• [Supplied material]
***
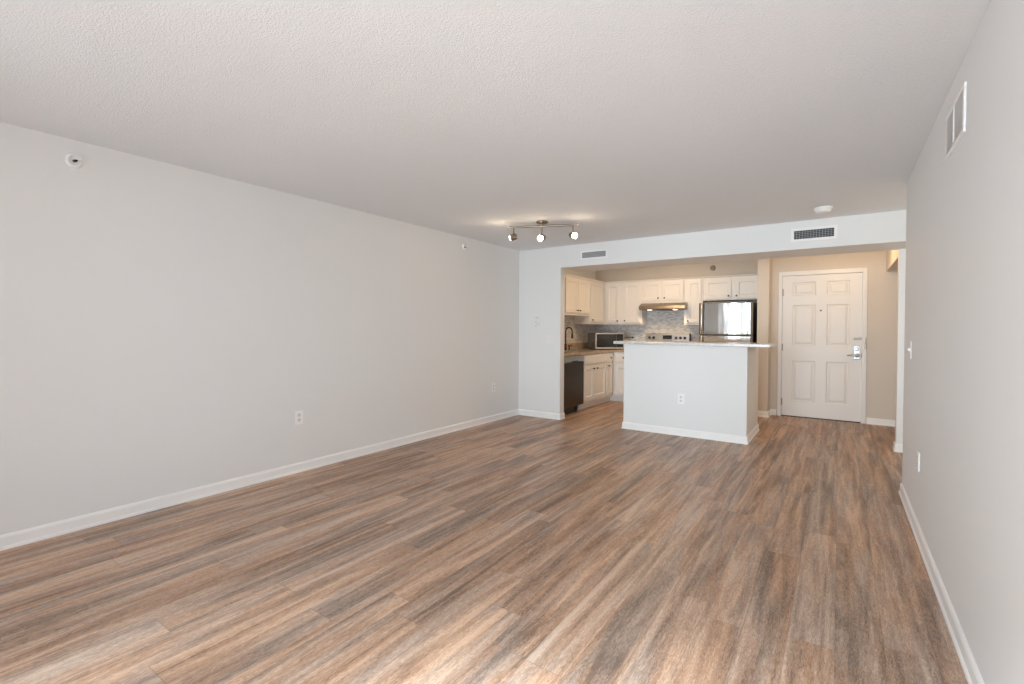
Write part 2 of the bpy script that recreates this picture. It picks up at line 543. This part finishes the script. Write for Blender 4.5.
bm = boxes(((.166, -.014, 1.110), (.246, .006, 1.124)), ((.166, -.014, 1.128), (.246, .006, 1.142)), ((.160, -.018, 1.108), (.172, .006, 1.144)))
obj('swing_bar_guard', bm, M_BRUSHED, d1, bevel=0.003)
bm = boxes(((.280, -.026, .985), (.296, -.016, 1.135)), ((.283, -.045, 1.05), (.293, -.026, 1.075)))
obj('guard_keeper', bm, M_BRUSHED, d1, bevel=0.003)
obj('latch', boxes(((.240, -.002, .870), (.248, .010, .925))), M_BLACK, d1)
bm = bmesh.new(); lathe(bm, [(.011, 0), (.011, .004), (.006, .006), (.006, .003), (0, .003)], (-.213, .006, 1.503), (0, -1, 0))
obj('peephole', bm, M_BRONZE, d1, smooth=True)
obj('threshold', boxes(((DX0 + .022, .002, 0), (DX1 - .016, .12, .013))), M_BRONZE, d1)

# ------------------------------------------------------------------ cabinets
def knob(parent, x, y, z):
    bm = bmesh.new()
    lathe(bm, [(.006, 0), (.005, .010), (.012, .016), (.014, .022), (.011, .028), (0, .030)], (x, y, z), (0, -1, 0), 14)
    return obj('knob', bm, M_BRONZE, parent, smooth=True)

SHAKER = [(.004, .003), (.010, .011)]
def cab_door(parent, x0, z0, x1, z1, kx=None, kz=None, name='door', rail=.052):
    wd, hd = x1 - x0, z1 - z0
    if min(wd, hd) > 2.6 * rail:
        bm = panelled(wd, hd, .019, [(rail, rail, wd - rail, hd - rail)], SHAKER)
    else:
        bm = boxes(((0, 0, 0), (wd, .019, hd)))
    d = obj(name, bm, M_CAB, parent, bevel=0.0025, loc=(x0, -.020, z0))
    if kx is not None:
        knob(d, kx - x0, 0, kz - z0)
    return d

def cabinet(name, label, group, loc, rotz, w_, depth, z0, z1, doors, toe=None, crown=True, toe_w=None):
    t = thing(name, label, 'cabinet', loc, rotz, group)
    if 'sink base' in label:
        cb = boxes(((0, 0, z0), (.018, depth, z1)), ((w_ - .018, 0, z0), (w_, depth, z1)), ((.018, depth - .012, z0), (w_ - .018, depth, z1)),
                   ((.018, .018, z0), (w_ - .018, depth - .012, z0 + .018)), ((.018, 0, z0), (w_ - .018, .018, z1)))
    else:
        cb = boxes(((0, 0, z0), (w_, depth, z1)))
    obj('cabinet_box', cb, M_CAB, t, bevel=0.002)
    for d in doors:
        cab_door(t, *d)
    if crown:
        prof = [(-.003, z1 - .03), (-.024, z1 - .012), (-.030, z1), (.01, z1), (.01, z1 - .03)]
        bm = bmesh.new(); prism(bm, prof, 0, 0, w_)
        obj('top_moulding', bm, M_CAB, t)
    if toe:
        obj('toe_kick', boxes(((toe_w[0] if toe_w else 0, .065, 0), (toe_w[1] if toe_w else w_, .085, z0))), M_CAB, t)
    return t

XF, YF = -3.479, 7.956        # fronts of the wall cabinets
XB_, YB_ = -3.180, 7.666      # fronts of the base cabinets
G1 = XL + .003
zt = 2.072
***
Write out again, exactly, the lines from the start of the listing up to the line containing "return obj('knob', bm, M_BRONZE, parent, smooth=True)", with both ends and without pictures.

Write part 2 of the bpy script that recreates this picture. It picks up at line 543. This part finishes the script. Write for Blender 4.5.
bm = boxes(((.166, -.014, 1.110), (.246, .006, 1.124)), ((.166, -.014, 1.128), (.246, .006, 1.142)), ((.160, -.018, 1.108), (.172, .006, 1.144)))
obj('swing_bar_guard', bm, M_BRUSHED, d1, bevel=0.003)
bm = boxes(((.280, -.026, .985), (.296, -.016, 1.135)), ((.283, -.045, 1.05), (.293, -.026, 1.075)))
obj('guard_keeper', bm, M_BRUSHED, d1, bevel=0.003)
obj('latch', boxes(((.240, -.002, .870), (.248, .010, .925))), M_BLACK, d1)
bm = bmesh.new(); lathe(bm, [(.011, 0), (.011, .004), (.006, .006), (.006, .003), (0, .003)], (-.213, .006, 1.503), (0, -1, 0))
obj('peephole', bm, M_BRONZE, d1, smooth=True)
obj('threshold', boxes(((DX0 + .022, .002, 0), (DX1 - .016, .12, .013))), M_BRONZE, d1)

# ------------------------------------------------------------------ cabinets
def knob(parent, x, y, z):
    bm = bmesh.new()
    lathe(bm, [(.006, 0), (.005, .010), (.012, .016), (.014, .022), (.011, .028), (0, .030)], (x, y, z), (0, -1, 0), 14)
    return obj('knob', bm, M_BRONZE, parent, smooth=True)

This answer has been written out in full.